■ RAW RECORDS:
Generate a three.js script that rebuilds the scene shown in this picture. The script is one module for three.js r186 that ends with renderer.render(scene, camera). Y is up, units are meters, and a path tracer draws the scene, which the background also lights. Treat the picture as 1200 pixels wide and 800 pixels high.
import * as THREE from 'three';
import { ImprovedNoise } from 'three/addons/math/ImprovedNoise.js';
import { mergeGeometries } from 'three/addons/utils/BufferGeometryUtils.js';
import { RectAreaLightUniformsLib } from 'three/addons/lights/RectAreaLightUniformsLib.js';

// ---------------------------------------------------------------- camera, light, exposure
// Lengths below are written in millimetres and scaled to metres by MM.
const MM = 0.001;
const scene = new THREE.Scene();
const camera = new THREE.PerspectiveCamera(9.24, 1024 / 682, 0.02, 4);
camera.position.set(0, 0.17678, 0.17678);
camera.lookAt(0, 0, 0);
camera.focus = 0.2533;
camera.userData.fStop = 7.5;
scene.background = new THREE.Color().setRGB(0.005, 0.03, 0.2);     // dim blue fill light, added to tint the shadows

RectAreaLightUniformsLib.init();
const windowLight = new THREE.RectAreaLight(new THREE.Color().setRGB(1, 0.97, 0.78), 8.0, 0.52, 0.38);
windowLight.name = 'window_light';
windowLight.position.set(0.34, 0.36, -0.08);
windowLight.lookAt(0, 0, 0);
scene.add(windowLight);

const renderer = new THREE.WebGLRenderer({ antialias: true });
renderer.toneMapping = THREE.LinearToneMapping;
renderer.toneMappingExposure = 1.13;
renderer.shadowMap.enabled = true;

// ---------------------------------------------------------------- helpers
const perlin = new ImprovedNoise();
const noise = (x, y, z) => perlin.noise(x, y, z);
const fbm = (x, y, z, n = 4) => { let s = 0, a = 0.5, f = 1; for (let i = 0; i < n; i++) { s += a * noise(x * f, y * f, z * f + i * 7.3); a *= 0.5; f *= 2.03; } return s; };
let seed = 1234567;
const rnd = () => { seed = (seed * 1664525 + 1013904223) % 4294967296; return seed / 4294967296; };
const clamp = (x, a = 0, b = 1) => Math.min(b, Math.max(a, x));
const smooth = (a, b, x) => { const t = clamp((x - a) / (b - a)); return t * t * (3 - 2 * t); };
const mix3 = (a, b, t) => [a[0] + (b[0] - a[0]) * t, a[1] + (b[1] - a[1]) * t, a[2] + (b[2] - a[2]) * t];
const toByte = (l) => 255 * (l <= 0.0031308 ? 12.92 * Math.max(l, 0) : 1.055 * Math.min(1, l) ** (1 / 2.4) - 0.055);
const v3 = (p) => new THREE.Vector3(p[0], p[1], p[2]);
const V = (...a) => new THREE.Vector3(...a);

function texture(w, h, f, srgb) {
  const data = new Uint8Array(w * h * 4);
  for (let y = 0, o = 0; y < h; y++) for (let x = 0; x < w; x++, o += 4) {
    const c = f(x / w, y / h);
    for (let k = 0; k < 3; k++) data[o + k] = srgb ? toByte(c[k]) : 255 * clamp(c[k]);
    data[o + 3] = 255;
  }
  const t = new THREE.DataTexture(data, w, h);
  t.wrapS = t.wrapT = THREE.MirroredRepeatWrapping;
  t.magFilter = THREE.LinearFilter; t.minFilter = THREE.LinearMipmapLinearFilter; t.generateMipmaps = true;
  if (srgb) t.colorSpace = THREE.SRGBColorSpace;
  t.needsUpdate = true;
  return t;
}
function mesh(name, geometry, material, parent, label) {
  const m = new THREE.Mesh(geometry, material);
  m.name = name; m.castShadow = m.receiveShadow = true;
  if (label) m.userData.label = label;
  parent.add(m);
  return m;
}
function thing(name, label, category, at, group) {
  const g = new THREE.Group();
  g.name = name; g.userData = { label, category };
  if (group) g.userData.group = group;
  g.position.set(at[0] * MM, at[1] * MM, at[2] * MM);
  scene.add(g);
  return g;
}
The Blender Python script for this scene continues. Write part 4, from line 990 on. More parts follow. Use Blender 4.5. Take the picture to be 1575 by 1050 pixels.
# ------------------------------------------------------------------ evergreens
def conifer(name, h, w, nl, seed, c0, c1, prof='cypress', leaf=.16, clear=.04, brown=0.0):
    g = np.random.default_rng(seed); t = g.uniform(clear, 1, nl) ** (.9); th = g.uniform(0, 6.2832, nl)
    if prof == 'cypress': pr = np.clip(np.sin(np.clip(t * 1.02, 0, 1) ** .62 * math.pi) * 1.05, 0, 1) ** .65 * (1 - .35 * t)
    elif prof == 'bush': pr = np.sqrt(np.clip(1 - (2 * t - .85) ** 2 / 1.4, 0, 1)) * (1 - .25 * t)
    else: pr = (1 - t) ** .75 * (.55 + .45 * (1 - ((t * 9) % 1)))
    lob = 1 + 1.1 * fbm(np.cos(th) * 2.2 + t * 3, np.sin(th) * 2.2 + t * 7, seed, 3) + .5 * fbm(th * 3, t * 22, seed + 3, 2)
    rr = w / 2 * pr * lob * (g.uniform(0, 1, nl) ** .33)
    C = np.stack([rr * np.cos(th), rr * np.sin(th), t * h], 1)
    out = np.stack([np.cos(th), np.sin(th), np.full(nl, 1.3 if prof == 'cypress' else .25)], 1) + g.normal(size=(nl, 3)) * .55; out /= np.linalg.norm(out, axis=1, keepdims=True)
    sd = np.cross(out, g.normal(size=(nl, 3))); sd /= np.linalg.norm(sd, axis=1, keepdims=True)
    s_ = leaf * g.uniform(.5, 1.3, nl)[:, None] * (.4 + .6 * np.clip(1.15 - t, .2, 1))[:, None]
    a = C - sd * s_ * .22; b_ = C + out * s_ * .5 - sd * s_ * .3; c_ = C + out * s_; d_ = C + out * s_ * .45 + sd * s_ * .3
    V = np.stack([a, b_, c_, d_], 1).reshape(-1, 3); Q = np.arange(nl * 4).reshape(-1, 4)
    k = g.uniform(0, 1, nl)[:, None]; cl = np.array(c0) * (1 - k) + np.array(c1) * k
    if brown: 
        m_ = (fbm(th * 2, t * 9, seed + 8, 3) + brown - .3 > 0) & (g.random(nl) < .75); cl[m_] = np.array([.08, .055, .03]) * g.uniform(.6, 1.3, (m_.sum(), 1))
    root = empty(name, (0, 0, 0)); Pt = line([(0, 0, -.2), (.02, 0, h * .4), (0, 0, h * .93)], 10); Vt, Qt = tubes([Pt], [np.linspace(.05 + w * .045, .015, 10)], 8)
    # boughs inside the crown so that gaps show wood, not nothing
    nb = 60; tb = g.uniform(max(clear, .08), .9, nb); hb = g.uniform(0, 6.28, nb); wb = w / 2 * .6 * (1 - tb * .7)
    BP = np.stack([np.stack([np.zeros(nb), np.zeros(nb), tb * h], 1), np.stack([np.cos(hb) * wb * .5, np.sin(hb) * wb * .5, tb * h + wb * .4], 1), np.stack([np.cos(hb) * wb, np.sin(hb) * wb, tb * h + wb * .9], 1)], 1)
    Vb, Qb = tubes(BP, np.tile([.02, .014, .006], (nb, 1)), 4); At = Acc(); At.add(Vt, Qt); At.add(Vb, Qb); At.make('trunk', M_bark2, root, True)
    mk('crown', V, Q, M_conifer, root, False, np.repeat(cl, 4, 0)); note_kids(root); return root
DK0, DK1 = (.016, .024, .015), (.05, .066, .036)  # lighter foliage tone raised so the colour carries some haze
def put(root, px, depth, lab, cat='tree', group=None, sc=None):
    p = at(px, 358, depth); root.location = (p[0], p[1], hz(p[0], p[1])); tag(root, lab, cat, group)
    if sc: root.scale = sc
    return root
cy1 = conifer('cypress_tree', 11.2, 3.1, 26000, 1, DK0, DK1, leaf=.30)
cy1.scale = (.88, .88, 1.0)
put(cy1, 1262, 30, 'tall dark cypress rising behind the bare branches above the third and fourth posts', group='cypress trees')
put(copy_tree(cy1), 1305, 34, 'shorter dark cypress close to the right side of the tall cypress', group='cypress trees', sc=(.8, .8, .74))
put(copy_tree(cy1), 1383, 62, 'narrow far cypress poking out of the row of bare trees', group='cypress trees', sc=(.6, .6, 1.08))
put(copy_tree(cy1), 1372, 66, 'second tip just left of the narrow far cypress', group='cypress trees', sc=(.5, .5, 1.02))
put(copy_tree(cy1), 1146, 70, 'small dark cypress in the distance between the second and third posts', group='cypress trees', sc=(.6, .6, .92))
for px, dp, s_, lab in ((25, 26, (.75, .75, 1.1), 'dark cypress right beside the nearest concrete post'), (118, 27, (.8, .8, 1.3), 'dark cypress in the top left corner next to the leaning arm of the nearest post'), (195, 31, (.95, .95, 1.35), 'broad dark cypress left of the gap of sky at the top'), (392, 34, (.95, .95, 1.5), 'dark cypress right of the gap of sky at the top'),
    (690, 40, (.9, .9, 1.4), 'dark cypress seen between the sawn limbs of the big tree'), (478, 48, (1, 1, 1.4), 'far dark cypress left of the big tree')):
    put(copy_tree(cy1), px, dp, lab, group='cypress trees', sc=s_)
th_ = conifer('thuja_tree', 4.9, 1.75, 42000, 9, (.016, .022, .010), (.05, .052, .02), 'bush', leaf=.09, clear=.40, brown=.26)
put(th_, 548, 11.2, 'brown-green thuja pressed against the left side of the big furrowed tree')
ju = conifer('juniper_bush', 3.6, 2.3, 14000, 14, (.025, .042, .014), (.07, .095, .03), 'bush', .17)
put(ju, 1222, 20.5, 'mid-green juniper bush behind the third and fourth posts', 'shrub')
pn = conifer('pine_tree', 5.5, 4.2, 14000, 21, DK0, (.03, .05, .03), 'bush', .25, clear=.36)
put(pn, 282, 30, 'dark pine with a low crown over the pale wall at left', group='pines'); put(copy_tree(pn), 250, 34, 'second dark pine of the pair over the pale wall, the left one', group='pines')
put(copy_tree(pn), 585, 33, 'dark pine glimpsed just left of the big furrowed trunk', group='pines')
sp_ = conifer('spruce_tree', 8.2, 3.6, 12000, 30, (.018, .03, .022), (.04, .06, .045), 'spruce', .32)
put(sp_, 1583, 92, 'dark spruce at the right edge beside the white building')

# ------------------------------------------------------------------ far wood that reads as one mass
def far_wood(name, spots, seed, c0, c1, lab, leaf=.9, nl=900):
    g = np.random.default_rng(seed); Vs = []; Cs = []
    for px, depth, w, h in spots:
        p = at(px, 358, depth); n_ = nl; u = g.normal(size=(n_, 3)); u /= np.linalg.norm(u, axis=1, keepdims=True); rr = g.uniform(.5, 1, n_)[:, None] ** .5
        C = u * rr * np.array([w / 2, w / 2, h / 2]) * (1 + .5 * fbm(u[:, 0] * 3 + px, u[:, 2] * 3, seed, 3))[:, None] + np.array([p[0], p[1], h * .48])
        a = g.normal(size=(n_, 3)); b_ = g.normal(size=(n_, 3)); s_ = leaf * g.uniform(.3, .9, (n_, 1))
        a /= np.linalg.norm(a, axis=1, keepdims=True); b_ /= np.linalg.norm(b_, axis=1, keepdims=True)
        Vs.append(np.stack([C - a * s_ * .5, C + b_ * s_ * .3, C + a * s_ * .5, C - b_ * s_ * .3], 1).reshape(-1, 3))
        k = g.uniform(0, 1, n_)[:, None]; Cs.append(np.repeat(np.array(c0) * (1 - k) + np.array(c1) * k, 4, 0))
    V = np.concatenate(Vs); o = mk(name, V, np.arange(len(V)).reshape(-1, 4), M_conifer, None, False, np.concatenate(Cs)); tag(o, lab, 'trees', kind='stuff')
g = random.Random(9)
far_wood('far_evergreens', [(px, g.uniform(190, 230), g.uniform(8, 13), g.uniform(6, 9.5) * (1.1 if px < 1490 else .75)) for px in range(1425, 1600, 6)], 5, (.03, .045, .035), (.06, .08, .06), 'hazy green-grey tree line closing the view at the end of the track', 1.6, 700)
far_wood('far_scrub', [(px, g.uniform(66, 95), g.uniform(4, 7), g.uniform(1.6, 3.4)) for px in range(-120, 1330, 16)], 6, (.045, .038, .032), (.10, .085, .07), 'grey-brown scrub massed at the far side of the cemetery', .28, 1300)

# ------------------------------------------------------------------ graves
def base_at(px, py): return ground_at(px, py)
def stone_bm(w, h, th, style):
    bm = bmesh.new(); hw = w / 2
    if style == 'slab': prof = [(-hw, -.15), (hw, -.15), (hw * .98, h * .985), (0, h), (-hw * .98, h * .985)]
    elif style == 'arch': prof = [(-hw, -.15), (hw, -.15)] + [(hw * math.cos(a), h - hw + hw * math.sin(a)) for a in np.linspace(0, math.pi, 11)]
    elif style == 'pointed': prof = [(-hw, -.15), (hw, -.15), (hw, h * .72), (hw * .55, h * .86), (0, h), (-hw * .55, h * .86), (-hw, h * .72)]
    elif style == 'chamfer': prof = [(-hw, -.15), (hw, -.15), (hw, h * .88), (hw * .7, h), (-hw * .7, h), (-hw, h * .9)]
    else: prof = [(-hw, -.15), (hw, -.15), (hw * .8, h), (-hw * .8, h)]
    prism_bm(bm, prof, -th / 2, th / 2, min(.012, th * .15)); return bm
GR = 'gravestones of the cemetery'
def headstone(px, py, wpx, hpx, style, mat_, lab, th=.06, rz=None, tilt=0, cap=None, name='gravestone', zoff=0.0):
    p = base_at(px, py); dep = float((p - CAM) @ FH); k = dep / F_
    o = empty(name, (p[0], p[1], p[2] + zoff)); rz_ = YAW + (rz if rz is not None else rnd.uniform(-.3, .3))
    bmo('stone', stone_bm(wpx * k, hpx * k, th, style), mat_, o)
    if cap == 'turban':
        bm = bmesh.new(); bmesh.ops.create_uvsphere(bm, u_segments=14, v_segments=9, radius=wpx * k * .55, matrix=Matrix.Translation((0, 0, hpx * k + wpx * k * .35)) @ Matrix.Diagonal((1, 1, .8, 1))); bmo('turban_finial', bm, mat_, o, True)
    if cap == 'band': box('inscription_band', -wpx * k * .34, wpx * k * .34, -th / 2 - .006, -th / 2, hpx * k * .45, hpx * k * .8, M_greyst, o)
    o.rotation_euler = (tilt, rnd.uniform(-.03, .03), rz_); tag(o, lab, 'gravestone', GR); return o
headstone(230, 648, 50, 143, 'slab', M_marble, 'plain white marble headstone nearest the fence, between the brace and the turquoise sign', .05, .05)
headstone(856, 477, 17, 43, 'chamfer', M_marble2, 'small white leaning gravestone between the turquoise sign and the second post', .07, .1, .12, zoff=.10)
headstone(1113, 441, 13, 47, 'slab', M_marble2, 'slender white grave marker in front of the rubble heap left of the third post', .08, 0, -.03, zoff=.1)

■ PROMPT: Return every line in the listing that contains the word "pixels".

■ SOLUTION:
Generate a three.js script that rebuilds the scene shown in this picture. The script is one module for three.js r186 that ends with renderer.render(scene, camera). Y is up, units are meters, and a path tracer draws the scene, which the background also lights. Treat the picture as 1200 pixels wide and 800 pixels high.
The Blender Python script for this scene continues. Write part 4, from line 990 on. More parts follow. Use Blender 4.5. Take the picture to be 1575 by 1050 pixels.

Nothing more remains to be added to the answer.